Commentators on both sides of the political divide remember the Soviet invasion in 1956 with an eye on contemporary controversies.

On 4 November 1956, the Red Army launched 5 divisions against Budapest to put an end to an effort by Hungarians to achieve independence from the Soviet Union. Armed resistance ceased within a week.

In Népszava, Gábor Czene accuses PM Orbán of having forgotten the lessons of 1956. Pro-government media, he suggests, express scant solidarity with Ukraine in its fight against Russian aggression, while they spread anti-EU and pro-Russian propaganda. Czene welcomes an initiative by opposition MP Ákos Hadházy who has set up a tent in front of the public media headquarters in Budapest in protest against what he calls a ‘lie factory’.

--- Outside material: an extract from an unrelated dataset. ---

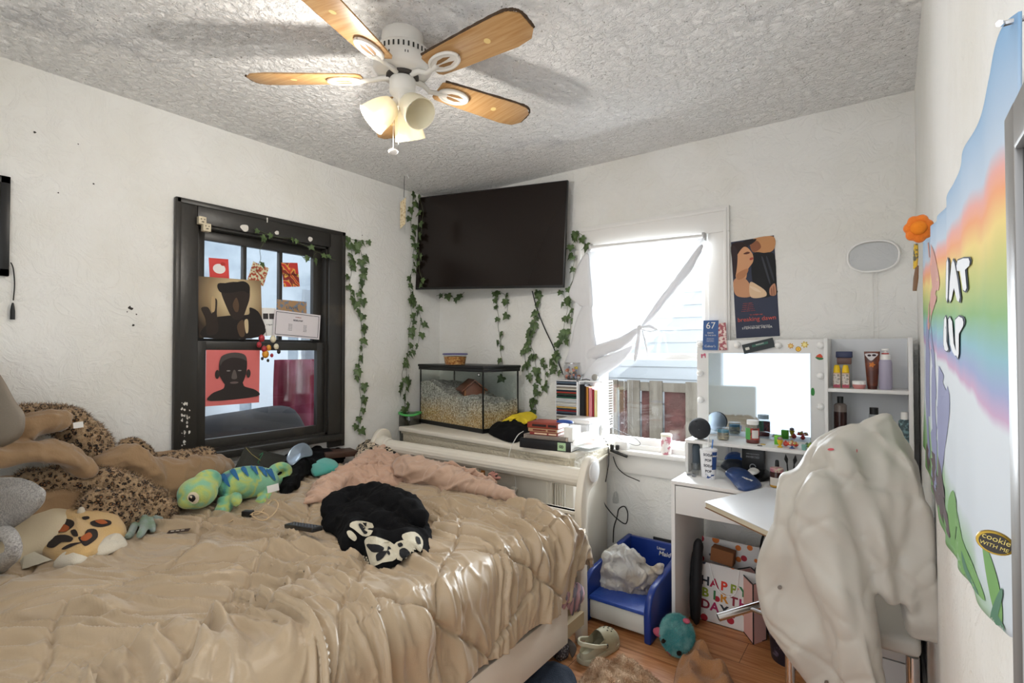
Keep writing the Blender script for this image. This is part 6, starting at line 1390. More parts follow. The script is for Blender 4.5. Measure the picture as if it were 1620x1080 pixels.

in Magyar Nemzet, Levente Sitkei pinpoints German Chancellor Olaf Scholz as someone who hasn’t learned the message of 1956. He suggests that recent remarks by the Chancellor amount to praise for China for returning to original Marxism-Leninism. (Before leaving for Beijing, Mr Scholz wrote that in the recent Chinese Communist Party Congress “avowals of Marxism-Leninism take up a much broader space than in the conclusions of previous congresses”). Sitkei warns that globalists in the West are just as enthusiastic about dismantling national borders as the communists were in their heyday.